Thursday, August 02, 2012

US foreign policies of intolerance

Comrade Joseph writes: "Indeed, it is this same US-induced and supported intolerance that feeds the ongoing sectarian right-wing Islamist attacks on non-Sunni Muslims in Iraq (attacks that are depicted in the US media as an expression not of the US policy of sectarian agitation in Iraq, but on account of the indigenous “parochial” identities of Iraqis, which seem to have been unfortunately released by US-imposed “freedom”) and in Syria as well (in the latter case at least, with the full complicity of the Western press, if not Western governments, where sectarian attacks are being represented as part of the struggle for “democracy”).
The US has continued to be the hegemon over Indonesia for the last 47 years, not only under the murderous regime of Suharto which it helped bring to power in 1965, but also and especially during the post-Suharto “democratic” phase where neoliberal former army generals would be elected to the presidency in accords with US interests.

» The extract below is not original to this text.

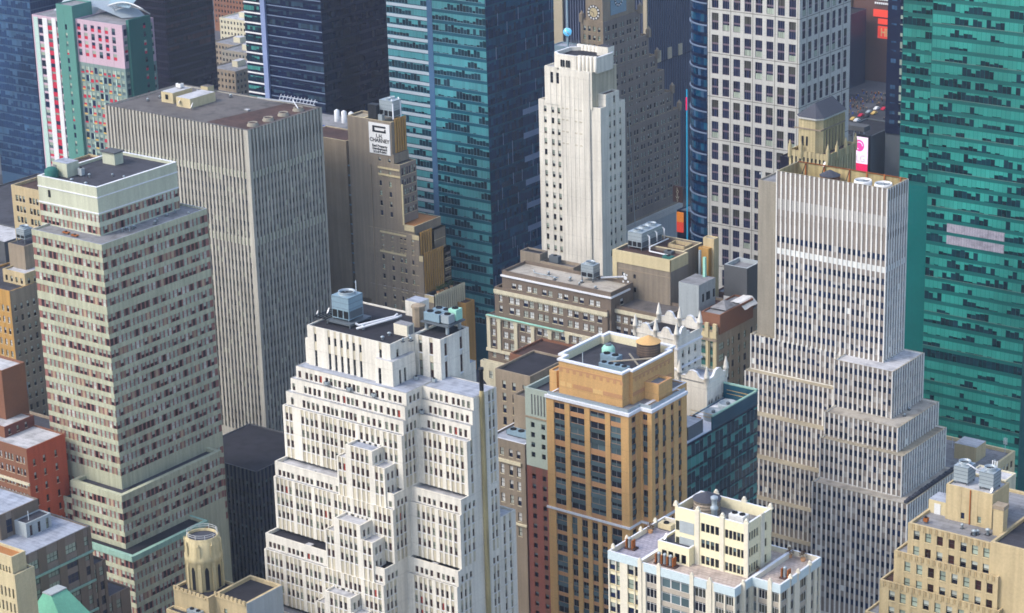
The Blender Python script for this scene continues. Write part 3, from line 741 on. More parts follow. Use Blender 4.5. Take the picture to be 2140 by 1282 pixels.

The current President Susilo Bambana Yudhoyono (a retired army general trained in the United States and an accused war criminal for his military role during Indonesia’s US-supported genocidal occupation of East Timor), and his vice-president Boediono (former governor of the Bank of Indonesia and a Wharton School graduate), are the crowning efforts of US policy in the country. With such examples of tolerance, like the United States and Indonesia under US tutelage, Muslim-majority countries indeed have much to learn about tolerance and more so about intolerance."